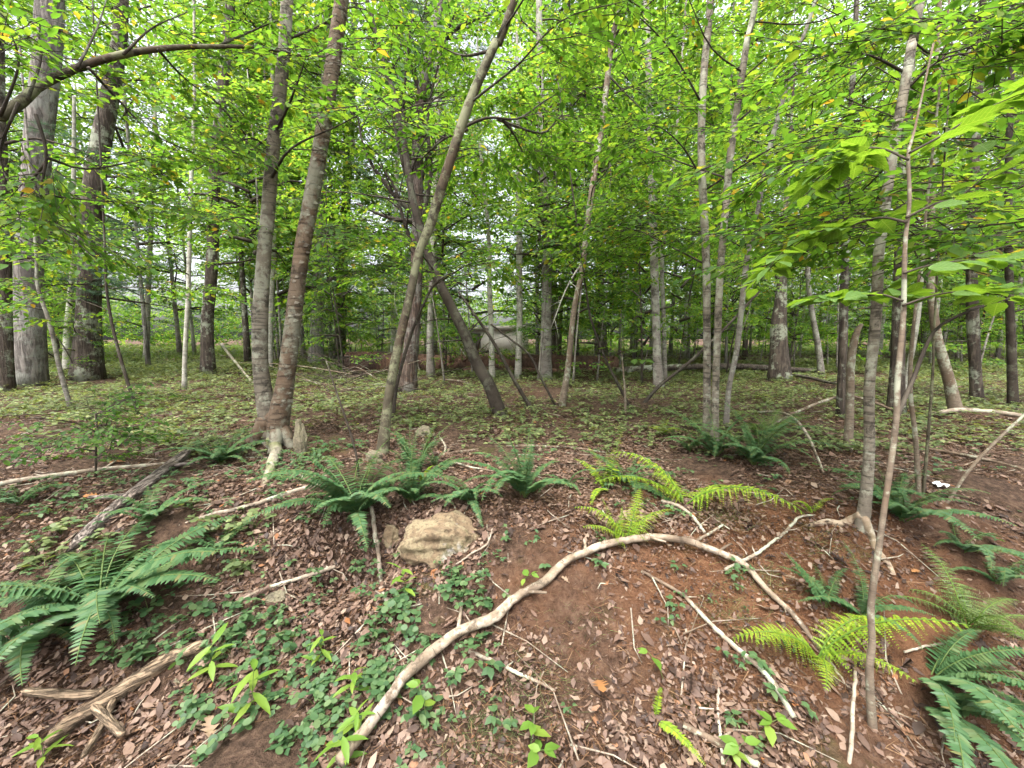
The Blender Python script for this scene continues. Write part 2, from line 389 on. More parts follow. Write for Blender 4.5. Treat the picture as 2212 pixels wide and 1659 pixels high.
M['stick'] = bark_mat('stick_pale', (0.176, 0.14, 0.104), (0.304, 0.256, 0.2), (0.136, 0.1, 0.068), lichen=.2, scale=2.5, bump=.3, blotch=.5)
M['stick_brown'] = bark_mat('stick_brown', (0.077, 0.0525, 0.035), (0.14, 0.1015, 0.07), (0.21, 0.168, 0.126), lichen=.1, scale=2.5, bump=.2)
M['arch'] = bark_mat('bark_arched_branch', (0.1408, 0.1056, 0.0704), (0.2464, 0.198, 0.1452), (0.0968, 0.0704, 0.0484), horiz=0, lichen=.15, blotch=.6, lich=(0.3696, 0.3256, 0.264), scale=2.6, bump=.6)
M['ring'] = bark_mat('bark_ring_dark', (.05, .04, .03), (.10, .08, .06), scale=3)
M['rotwood'] = bark_mat('rotten_wood', (0.1875, 0.1312, 0.0825), (0.315, 0.2363, 0.1575), (0.12, 0.07875, 0.04875), scale=2.0, bump=.8, grain=.9)
M['greywood'] = bark_mat('weathered_wood', (.15, .12, .10), (.27, .23, .20), (.12, .09, .07), scale=2.0, bump=.8, grain=.9)
M['redlog'] = bark_mat('rotten_red_log', (.085, .045, .03), (.17, .095, .065), (.05, .03, .022), furrow=.5, scale=1.0, bump=.6)

def ground_mat():
    m, nt, out = new_mat('forest_floor')
    v = mapping(nt)
    a = noise(nt, v, 26, 8, .7); b = noise(nt, v, 3.1, 5, .6); c = noise(nt, v, 80, 4, .7); d = noise(nt, v, 1.1, 4, .55)
    col = ramp(nt, [(.28, (0.01716, 0.01056, 0.00726)), (.42, (0.0495, 0.03036, 0.0198)), (.56, (0.099, 0.06138, 0.04092)), (.72, (0.1782, 0.1221, 0.0858))], a)
    col = mixc(nt, math_n(nt, 'MULTIPLY', smooth_step(nt, c, .55, .75), .5), col, (0.165, 0.1122, 0.0792))
    # bare red clay on the bank face
    sx = nt.nodes.new("ShaderNodeVectorMath"); sx.operation = 'DISTANCE'; mp = nt.nodes.new("ShaderNodeMapping")
    mp.inputs["Scale"].default_value = (.75, 1.25, 0); nt.links.new(v, mp.inputs["Vector"]); nt.links.new(mp.outputs[0], sx.inputs[0]); sx.inputs[1].default_value = (1.45 * .75, 1.98 * 1.25, 0)
    f = math_n(nt, 'ADD', sx.outputs["Value"], math_n(nt, 'MULTIPLY', math_n(nt, 'SUBTRACT', b, .5), 1.4))
    k = math_n(nt, 'SUBTRACT', 1.0, smooth_step(nt, f, .35, 1.25))
    clay = ramp(nt, [(.3, (0.0825, 0.0363, 0.01848)), (.55, (0.1716, 0.08052, 0.0396)), (.75, (0.2508, 0.1386, 0.0792))], noise(nt, v, 14, 8, .72))
    col = mixc(nt, math_n(nt, 'MULTIPLY', k, .9), col, clay)
    clay2 = smooth_step(nt, d, .56, .70); col = mixc(nt, math_n(nt, 'MULTIPLY', clay2, .25), col, clay)
    # moss
    ms = smooth_step(nt, noise(nt, v, 1.9, 4, .6), .60, .70); col = mixc(nt, math_n(nt, 'MULTIPLY', ms, .65), col, ramp(nt, [(.3, (0.033, 0.0396, 0.00792)), (.7, (0.0924, 0.0924, 0.0264))], c))
    p = nt.nodes.new("ShaderNodeBsdfPrincipled"); nt.links.new(col, p.inputs["Base Color"]); p.inputs["Roughness"].default_value = .95
    p.inputs["Specular IOR Level"].default_value = .15
    bp = nt.nodes.new("ShaderNodeBump"); bp.inputs["Strength"].default_value = 1.0; bp.inputs["Distance"].default_value = .05
    nt.links.new(math_n(nt, 'ADD', a, math_n(nt, 'MULTIPLY', c, .5)), bp.inputs["Height"]); nt.links.new(bp.outputs[0], p.inputs["Normal"])
    nt.links.new(p.outputs[0], out.inputs["Surface"]); return m
M['ground'] = ground_mat()

def rock_mat(name, base, lich1, lich2, moss):
    m, nt, out = new_mat(name); v = mapping(nt)
    a = noise(nt, v, 22, 8, .75); b = noise(nt, v, 9, 6, .7, .6); c = noise(nt, v, 60, 6, .75); d = noise(nt, v, 4.5, 4, .6)
    col = mixc(nt, smooth_step(nt, a, .35, .65), base, tuple(x * 1.7 for x in base))
    col = mixc(nt, smooth_step(nt, b, .46, .54), col, lich1)
    col = mixc(nt, smooth_step(nt, d, .58, .64), col, lich2)
    g = nt.nodes.new("ShaderNodeNewGeometry"); sp = nt.nodes.new("ShaderNodeSeparateXYZ")
    col = mixc(nt, math_n(nt, 'MULTIPLY', smooth_step(nt, c, .50, .62), .6), col, tuple(x * .35 for x in base))
    mo = smooth_step(nt, noise(nt, v, 6.5, 5, .7), .56, .66); col = mixc(nt, math_n(nt, 'MULTIPLY', mo, .8), col, moss)
    p = nt.nodes.new("ShaderNodeBsdfPrincipled"); nt.links.new(col, p.inputs["Base Color"]); p.inputs["Roughness"].default_value = .9
    bp = nt.nodes.new("ShaderNodeBump"); bp.inputs["Strength"].default_value = 1.0; bp.inputs["Distance"].default_value = .035
    nt.links.new(math_n(nt, 'ADD', a, math_n(nt, 'MULTIPLY', c, .4)), bp.inputs["Height"]); nt.links.new(bp.outputs[0], p.inputs["Normal"])
    nt.links.new(p.outputs[0], out.inputs["Surface"]); return m
M['rock'] = rock_mat('lichen_rock', (0.15, 0.105, 0.06), (0.27, 0.215, 0.125), (0.4125, 0.3825, 0.3375), (0.09, 0.0825, 0.02625))
M['rock_grey'] = rock_mat('grey_rock', (0.1275, 0.1087, 0.07125), (0.195, 0.1762, 0.105), (0.255, 0.24, 0.1688), (0.075, 0.07875, 0.0225))

def plain_mat(name, c, rough=.7, var=.25):
    m, nt, out = new_mat(name); n = noise(nt, mapping(nt), 6, 5, .6)
    col = mixc(nt, n, tuple(x * (1 - var) for x in c), tuple(min(1, x * (1 + var)) for x in c))
    p = nt.nodes.new("ShaderNodeBsdfPrincipled"); nt.links.new(col, p.inputs["Base Color"]); p.inputs["Roughness"].default_value = rough
    nt.links.new(p.outputs[0], out.inputs["Surface"]); return m
M['wall_pale'] = plain_mat('pale_siding', (.76, .70, .67)); M['roof'] = plain_mat('shed_roof', (.55, .49, .46)); M['dark_door'] = plain_mat('shed_opening', (.10, .08, .07))
M['paper'] = plain_mat('white_paper', (.82, .82, .80), .5, .08)

# ------------------------------------------------------------------ ground
def grid(xs, ys, extra=0.0):
    X, Y = np.meshgrid(xs, ys); Z = hgt(X, Y)
    if extra:
        g = np.random.default_rng(11)
        for q in range(40):
            k = g.uniform(4, 26); an = g.uniform(0, 6.28)
            Z = Z + extra * 4.2 / k * np.sin(k * (X * math.cos(an) + Y * math.sin(an)) + g.uniform(0, 6.28)) * (.4 if k > 14 else .7)
    V = np.stack([X, Y, Z], -1).reshape(-1, 3); nx, ny = len(xs), len(ys)
    i = (np.arange(ny - 1)[:, None] * nx + np.arange(nx - 1)[None])
    return V, np.stack([i, i + 1, i + nx + 1, i + nx], -1).reshape(-1, 4)
def warp(a, b, n, p): t = np.linspace(-1, 1, n); return np.sign(t) * np.abs(t) ** p * b
xs = np.concatenate([[-260, -140, -80, -50, -34], np.linspace(-24, -6, 60), np.linspace(-5.8, 5.8, 220), np.linspace(6, 24, 60), [34, 50, 80, 140, 260]])
ys = np.concatenate([[-60, -20, -6, -2], np.linspace(-.8, 6, 140), np.linspace(6.2, 30, 110), [34, 40, 50, 70, 110, 180, 320, 500]])
V, Q = grid(xs, ys, .012)
g_ob = link("ground", mesh("ground", V, [Q], (M['ground'],), True)); tag(g_ob, "brown leaf-strewn forest floor rising over a red clay bank", None, None, "structure")

# ------------------------------------------------------------------ trees
class Tree:
    def __init__(s, name, label, base, group=None):
        s.base = np.array(base, float); s.root = thing(name, label, "tree", base, group)
        s.sp = {}; s.seed = len(bpy.data.objects)
    def part(s, name, V, F, mat, smooth=True):
        return link(name, mesh(name, V - s.base, F, (mat,), smooth), s.root)
    def stem(s, path, rad, mat, sides=10, rough=.05, name="trunk"):
        V, F = tube(path, rad, sides, rough, s.seed); s.seed += 1
        return s.part(name, V, F, mat)
    def branch(s, path, r0, r1, mat, subs=0, name="branch", sides=6, subL=.35):
        """one limb with side twigs as one part; returns sampled points"""
        P = catmull(path, max(6, 3 * len(path))); K = len(P)
        t = np.linspace(0, 1, K); pieces = [tube(P, r0 + (r1 - r0) * t ** .8, sides, .06, s.seed)]; s.seed += 1
        ends = [(P, 1.0)]
        L = np.linalg.norm(np.diff(P, axis=0), axis=1).sum()
        for q in range(subs):
            i = int(K * (.25 + .7 * (q + .5) / subs)); i = min(i, K - 2)
            d = P[i + 1] - P[i]; d /= np.linalg.norm(d)
            side = np.cross(d, [0, 0, 1]); side /= max(np.linalg.norm(side), 1e-6); side *= (1 if q % 2 else -1)
            e = d * .7 + side * rng.uniform(.5, 1.0) + np.array([0, 0, rng.normal(.05, .18)]); e /= np.linalg.norm(e)
            l = L * subL * rng.uniform(.6, 1.2)
            pts = np.array([P[i], P[i] + e * l * .5 + rng.normal(0, .02 * l, 3), P[i] + e * l + np.array([0, 0, -.08 * l]) + rng.normal(0, .03 * l, 3)])
            pp = catmull(pts, 5); rr = (r0 + (r1 - r0) * t[i] ** .8) * .55
            pieces.append(tube(pp, np.linspace(rr, max(.0012, rr * .3), 5), 4)); ends.append((pp, .6))
        V, F = join(pieces); s.part(name, V, F, mat)
        return ends
    def leaves(s, ends, n, scl, kind='mid', jitter=.12, drop=-.1, start=.25):
        """put n sprays along each twig path"""
        L = s.sp.setdefault(kind, ([], [], [], []))
        for P, f in ends:
            k = max(1, int(round(n * f)))
            for q in range(k):
                u = start + (1 - start) * (q + .7) / k; i = min(int(u * (len(P) - 1)), len(P) - 2)
                d = P[i + 1] - P[i]; d = d / max(np.linalg.norm(d), 1e-9)
                an = rng.uniform(-1.0, 1.0); c, sn = math.cos(an), math.sin(an)
                d = np.array([d[0] * c - d[1] * sn, d[0] * sn + d[1] * c, d[2] * .4 + drop + rng.normal(0, .12)])
                L[0].append(P[i] + rng.normal(0, jitter, 3) * [1, 1, .5] - s.base); L[1].append(d); L[2].append(rng.normal(0, .25)); L[3].append(scl * rng.uniform(.7, 1.2))
    def finish(s, mats):
        for kind, (p, d, r, c) in s.sp.items():
            kk, mt, tw = mats[kind]
            link("crown", crown_mesh("crown", kk, p, d, r, c, mt, tw), s.root)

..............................

### EXERCISE AIM
Find and copy each line above that includes the string "part".

### PROBLEM SOLUTION
The Blender Python script for this scene continues. Write part 2, from line 389 on. More parts follow. Write for Blender 4.5. Treat the picture as 2212 pixels wide and 1659 pixels high.
    def part(s, name, V, F, mat, smooth=True):
        return s.part(name, V, F, mat)
        """one limb with side twigs as one part; returns sampled points"""
        V, F = join(pieces); s.part(name, V, F, mat)